10 YEARS

  • OF BIZTUCSON COVERS

Ann Blackmarr

05 Jun 2019 by BizDESIGN in BizTRIBUTE, SUMMER 2019

By Mary Minor Davis and Donna Kreutz

Patron of the Arts

In April, Tucson lost a beloved and devoted patron of the Tucson arts community – Gladys “Ann” Blackmarr – when she was tragically killed while crossing the street in a pedestrian crosswalk in east Tucson. 

If you are involved in the arts at any level, you likely knew Blackmarr. She and her husband, Neal, who predeceased her in 2011, valued the arts in the Tucson community at every level. Whether providing scholarships for students to study abroad, or serving on the boards of the University of Arizona College of Fine Arts and Tucson Symphony Orchestra as well as the UA Presents Advisory Committee, she was always on the front line of supporting what she valued as an essential part of the community experience. At the time of her untimely death, friends say she had committed to a new mission to support more local arts organizations and small theater groups.
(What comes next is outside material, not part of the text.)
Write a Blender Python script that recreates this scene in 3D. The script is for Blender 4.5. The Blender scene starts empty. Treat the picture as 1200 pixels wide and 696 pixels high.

“There will never, ever be another Ann Blackmarr,” said Steve Rosenberg, publisher of BizTucson. “My aunt lived life to the fullest and was an avid world traveler, a voracious reader of books, spectator and champion of the arts…a true Renaissance woman. A pioneer in business, she broke the ‘glass ceiling,’ climbing the corporate ladder as the first high-level woman executive with Kelly Services, a national temporary services company. Later she owned and operated Kelly Services franchises with the love of her life, my late Uncle Neal. 

“My aunt poured her heart and soul into her family, the arts community and her career, which translated to great success in business. She was a mentor and loyal friend to many – and was a determined, self-confident, talented, creative, organized, competitive, intelligent, ethical, thoughtful and very opinionated woman,” he said.

“Ann was a force of nature,” said Norma Gentry, who met Ann at a fundraiser for the Tucson Girls Chorus eight years ago. “She was my hero. She had a big life.” 

Longtime friend Barbara Farmilant said, “Ann enjoyed traveling almost as much as she enjoyed the arts. Not only was she interesting, she was curious, outgoing and generous. In her last months, Ann took lessons on writing short stories. I loved it – my friend taking up writing at age 86. I will miss so much about her. She makes me want to do and be more than I am.”

Maurice Sevigny, former dean of the UA College of Fine Arts, described Ann as a “force to reckon with – in a fun way. She was a character and a wonderful voice and advocate for the arts – especially for the students. She and her husband supported at least two students a summer to study abroad, or have internships to expand their education. By the time I left, she had followed over 120 students into their careers.”

Mark Kenneth Channel first met Ann while working at the UA Foundation. He said she taught him a lot about how to cultivate relationships. “Somehow she knew when new people moved into the community and she would take them to dinner, tell them she was going to take them to a performance and convince them to support the arts,” Channel said. “I’ll never forget her.”

“Ann was a true patron of the arts,” said Lisa Comella, senior director in the UA College of Fine Arts. “Her heart was with our students and faculty. She didn’t care where you were from or whether or not you had means – she cared about helping our students and she cared about promoting the arts. I’ll always remember her kindness, her optimism and her candor,” she said. “Ann was an original.”

Born in 1933 in Brooklyn, New York, Ann moved to Washington, D.C., in the 1950s. She married young and had two daughters, Mona and Carla. She did publicity for the League of Women Voters in Montgomery County, Maryland and for a small theater in Rockville, Maryland. In 1964, Ann took a job with a temporary employment agency and within her first week was promoted to manager. Now a single parent, it was here that she took the name Ann Reynolds. In 1977, she returned to head the public relations office for Kelly Services in Detroit, where she met Neal Blackmarr who owned the Kellly franchises in Connecticut. 

Ann joined Neal in running the Connecticut offices before retiring in the 1980s, then moving to Tucson in 1992, where they immediately got involved with the Boys and Girls Club of Tucson in addition to their passion for the arts. 

Ann established the G. Ann Blackmarr Endowment in Theatre Technology in UA School of Theatre, Film & Television. Contributions in her memory can be made at www.uafoundation.org/blackmarrdesign.